The real battle is between Mehdiyev, Hasanov, and other long-serving officials under Aliyev’s father and predecessor, Heydar Aliyev; and a cadre of younger, rising officials associated with Aliyev’s wife, Mehriban Aliyeva, who also is the country’s first vice president.
In one of his comments following the wedding scandal, Mehdiyev addressed his critics by asking “Is my president different from your president?” In an interview about the latest volley of criticisms, Azerbaijani political analyst Arastun Oruclu told the opposition media channel Azad Soz that it was a clear accusation that Mehdiyev’s attackers want Aliyeva to be president.
“The large grouping known as the ‘Mehdiyev clan’ do not want Mehriban Aliyeva to become president,” Oruclu said.
Aliyev and the new guard may be using Mehdiyev as a scapegoat, portraying him as blocking a supposed reform agenda that the government has been heavily promoting, said Gubad Ibadoglu, an Azerbaijani economist at Rutgers University.
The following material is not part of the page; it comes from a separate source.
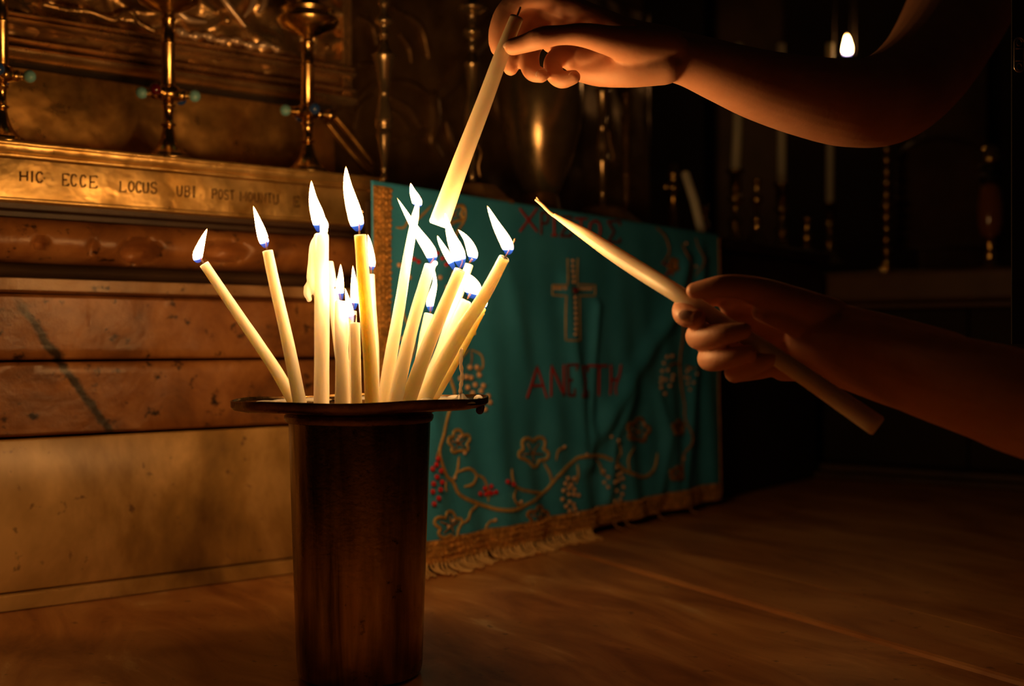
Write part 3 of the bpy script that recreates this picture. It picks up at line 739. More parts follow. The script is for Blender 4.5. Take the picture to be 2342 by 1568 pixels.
# red lettering: two lines of Greek capitals
def word(items, r=3.4):
    for ch, x0, y0, x1, y1, mat in items:
        mb = MB()
        for st in GL[ch]:
            u = [(x0 + (x1 - x0) * a, y1 + (y0 - y1) * b_) for a, b_ in st]
            u = [(a[0] + (b_[0] - a[0]) * k / 5, a[1] + (b_[1] - a[1]) * k / 5) for a, b_ in zip(u, u[1:]) for k in range(5)] + [u[-1]]
            q = [cpx(x, y, .0011) for x, y in u]
            mb.tube(q, r * q[0].y / FX, 6, 'round', flat=.55, fdir=NB)
        mb.build('letter', mat, cl)
RD = M['red']; RB = simple('dark_red_thread', (.16, .012, .010), .6)
word([('X', 1188, 478, 1226, 528, RD), ('P', 1236, 486, 1252, 534, RB), ('I', 1256, 490, 1276, 538, RD), ('Sg', 1280, 496, 1304, 540, RB), ('T', 1314, 500, 1340, 544, RD), ('O', 1346, 504, 1372, 548, RD), ('Sg', 1388, 506, 1416, 554, RB)])
word([('A', 1204, 838, 1250, 908, RD), ('N', 1260, 836, 1288, 904, RD), ('E', 1300, 834, 1318, 904, RB), ('Sg', 1328, 838, 1346, 906, RB), ('T', 1352, 836, 1386, 902, RD), ('H', 1396, 836, 1420, 900, RD)], 3.6)
emb([(1538, 590), (1526, 606), (1512, 600)], 2.6, RD, 'red_stitch'); emb([(1545, 630), (1528, 622), (1520, 636)], 2.6, RD, 'red_stitch')
# outlined cross with a dark stone
cr = emb([(1297, 592), (1297, 652), (1262, 652), (1262, 674), (1297, 676), (1300, 778), (1324, 778), (1324, 676), (1360, 676), (1360, 652), (1318, 650), (1320, 592)], 2.4, M['gold'], 'cross', 1, False)
for pts in ([(1308, 600 + 12 * k) for k in range(5)], [(1311, 684 + 12 * k) for k in range(8)], [(1268 + 9 * k, 663) for k in range(4)], [(1322 + 9 * k, 664) for k in range(4)]):
    for x, y in pts:
        p = cpx(x, y, .0012); b = bead0[(W.name, 4.4)].copy(); COL.objects.link(b); b.name = 'cross_bead'; b.parent = cr; b.location = p - ORG(cr)
MB().ball(cpx(1309, 664, .0018), 8.5 * 1.36 / FX, 12, 8, (1, 1, 1)).build('dark_stone', M['gem_red'], cr)

# ------------------------------------------------------------------ things on the side altar
def zrow(Y, z=ZS): return CY - (z - CH) / Y * FX
def on_altar(name, px, o, lab, cat, grp=None):
    t, Y = sht(px, o); return thing(name, P(px, zrow(Y), Y), lab, cat, grp), Y
r_, Y = on_altar('tall_candlestick', 878, .05, 'tall turned pewter candlestick with a flared socket, nearest the brass ledge', 'candlestick', 'tall candlesticks on the side altar'); zb_ = zrow(Y)
turned('stem', 878, Y, [(zb_ - 14, 16), (398, 6), (392, 5), (388, 8), (384, 8), (380, 6), (330, 13), (312, 17), (300, 18), (298, 13), (292, 20), (270, 21), (230, 13), (216, 10), (213, 13), (210, 10), (180, 16), (145, 22), (132, 26), (126, 29), (123, 22), (110, 12), (92, 9)], M['pewter'], r_)
turned('finial', 878, Y, [(92, 9), (84, 8), (82, 13), (78, 13), (76, 8), (66, 10), (60, 8), (56, 20), (48, 24), (42, 18), (34, 9), (16, 8), (10, 14), (0, 12), (-10, 8), (-60, 20), (-64, 30), (-68, 10)], M['pewter'], r_)
turned('foot', 878, Y, [(zb_, 40), (zb_ - 4, 40), (zb_ - 8, 30), (zb_ - 15, 12)], M['bronze'], r_, 8)
r_, Y = on_altar('tall_candlestick', 1080, .045, 'tall turned pewter candlestick on a broad dark foot, left of the urn', 'candlestick', 'tall candlesticks on the side altar'); zb_ = zrow(Y)
turned('foot', 1080, Y, [(zb_ + 2, 104), (zb_ - 6, 102), (zb_ - 10, 92), (zb_ - 34, 66), (zb_ - 42, 58), (zb_ - 46, 30), (zb_ - 50, 12)], M['bronze'], r_, 8)
turned('stem', 1080, Y, [(zb_ - 50, 10), (404, 7), (398, 10), (393, 7), (350, 11), (330, 14), (326, 20), (322, 13), (300, 20), (270, 23), (230, 16), (215, 12), (180, 15), (158, 18), (150, 20), (146, 22), (143, 14), (120, 9)], M['pewter'], r_)
turned('finial', 1080, Y, [(120, 9), (108, 8), (103, 11), (98, 8), (90, 10), (82, 22), (72, 27), (64, 14), (50, 11), (34, 12), (30, 24), (24, 34), (18, 36), (14, 30), (12, 10), (-40, 8)], M['pewter'], r_)
emb2 = MB(); emb2.tube(catmull([P(1092, 330, Y - .01), P(1100, 350, Y - .012), P(1094, 380, Y - .01), P(1098, 402, Y - .008)], 4), .0016, 6, 'round'); emb2.build('scroll', M['bronze'], r_)
r_, Y = on_altar('silver_urn', 1237, .07, 'large rounded tarnished silver urn reflecting the flames, between two candlesticks', 'urn'); zb_ = zrow(Y)
turned('bowl', 1237, Y, [(448, 36), (442, 40), (430, 47), (405, 58), (375, 69), (340, 80), (300, 89), (260, 95), (225, 97), (190, 96), (155, 90), (130, 78), (112, 62), (104, 50), (98, 48), (70, 46), (40, 54), (28, 62), (24, 60), (40, 50), (80, 40)], M['pewter'], r_, 48)
turned('foot', 1237, Y, [(zb_ + 2, 78), (zb_ - 6, 76), (zb_ - 12, 64), (zb_ - 24, 44), (447, 38)], M['bronze'], r_, 32)
r_, Y = on_altar('tall_candlestick', 1378, .05, 'slender turned candlestick on a domed dark foot, right of the urn', 'candlestick', 'tall candlesticks on the side altar'); zb_ = zrow(Y)
turned('foot', 1378, Y, [(zb_ + 2, 92), (zb_ - 6, 90), (zb_ - 12, 80), (zb_ - 30, 58), (zb_ - 40, 40), (zb_ - 44, 14)], M['bronze'], r_, 8)
turned('stem', 1378, Y, [(zb_ - 44, 8), (446, 6), (440, 9), (434, 6), (390, 12), (372, 15), (364, 17), (360, 12), (340, 15), (310, 13), (294, 9), (290, 13), (286, 9), (250, 12), (215, 14), (205, 20), (202, 10), (150, 8), (146, 24), (142, 24), (140, 8), (0, 8)], M['pewter'], r_)
MB().tube(catmull([P(1392, 300, Y - .012), P(1396, 330, Y - .012), P(1404, 360, Y - .012), P(1400, 366, Y - .012)], 4), .0015, 6, 'round').build('scroll', M['bronze'], r_)
r_, Y = on_altar('thin_candlestick', 1432, .11, 'thin dark candlestick standing behind the domed foot, right of the urn', 'candlestick', 'tall candlesticks on the side altar'); zb_ = zrow(Y)
turned('stem', 1432, Y, [(zb_ - 8, 30), (zb_ - 14, 10), (462, 6), (458, 8), (404, 8), (400, 12), (396, 7), (360, 5), (330, 9), (290, 12), (266, 14), (262, 8), (220, 7), (216, 14), (212, 7)], M['bronze'], r_)
turned('foot', 1432, Y, [(zb_, 40), (zb_ - 5, 38), (zb_ - 9, 28)], M['bronze'], r_, 8)
# row of candlesticks with unlit tapers at the far end
tapers = [(1684, .14, 398, 11, 'unlit pale taper under the forearm, left of three', 3), (1790, .13, 428, 10, 'unlit pale taper under the forearm, middle of three', -2), (1900, .12, 470, 9, 'unlit pale taper under the forearm, right of three, thinnest', -1)]
names = ['small brass candlestick holding the left of three unlit tapers', 'small brass candlestick holding the middle of three unlit tapers', 'small brass candlestick holding the right of three unlit tapers']
for i, (px, o, yt, rp, lab, lean) in enumerate(tapers):
    r_, Y = on_altar('small_candlestick', px - 2, o, names[i], 'candlestick', 'small candlesticks at the far end of the side altar'); zb_ = zrow(Y)
    h = zb_ - yt
    turned('stem', px - 2, Y, [(zb_, 40), (zb_ - 3, 38), (zb_ - h * .12, 24), (zb_ - h * .3, 10), (zb_ - h * .36, 15), (zb_ - h * .42, 15), (zb_ - h * .46, 8), (zb_ - h * .62, 8), (zb_ - h * .68, 18), (zb_ - h * .72, 16), (zb_ - h * .75, 9)], M['brass'], r_)
    turned('socket', px - 2, Y, [(zb_ - h * .75, 9), (zb_ - h * .8, 14), (zb_ - h * 1.0, 13), (zb_ - h * 1.02, 22), (zb_ - h * 1.05, 22), (zb_ - h * 1.06, 12)], M['brass'], r_)
    tp = MB().tube([P(px - 2, yt - 6, Y), P(px + lean, 300, Y), P(px + lean * 2, 100, Y)], [rp * Y / FX, rp * Y / FX, rp * .85 * Y / FX], 14)
    tag(tp.build('taper_candle', M['wax']), lab, 'candle', 'unlit tapers at the far end of the side altar')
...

“They are seeking to portray the ‘reformer’ vs. ‘conservative’ issue in line with the government’s interests,” Ibadoglu said in the same Azad Soz program. “Ramiz Mehdiyev and his team are being presented as a force impeding reforms, and work is underway to eliminate him.”
Ibadoglu added that the criticism was misplaced. “I would say that the biggest factor impeding reforms in the country is corruption. The person who has the greatest ability to eliminate corruption is Ilham Aliyev,” he said.
Others noted the absurdity of Mehdiyev coming under attack for failure to observe social distancing rules.
“Ramiz Mehdiyev has destroyed lives of hundreds, thousands of people, made them rot in prison, got innocent people jailed for ten years, set up torture chambers, deprived people of their wealth, got them blackmailed, toyed with their honor and dignity,” said Gultekin Hajibeyli, a member of the opposition political alliance National Council of Democratic Forces, in an interview on another Azad Soz program. “In the context of all the crimes committed by Ramiz Mehdiyev, his holding a wedding for his grandchild is a very insignificant charge.”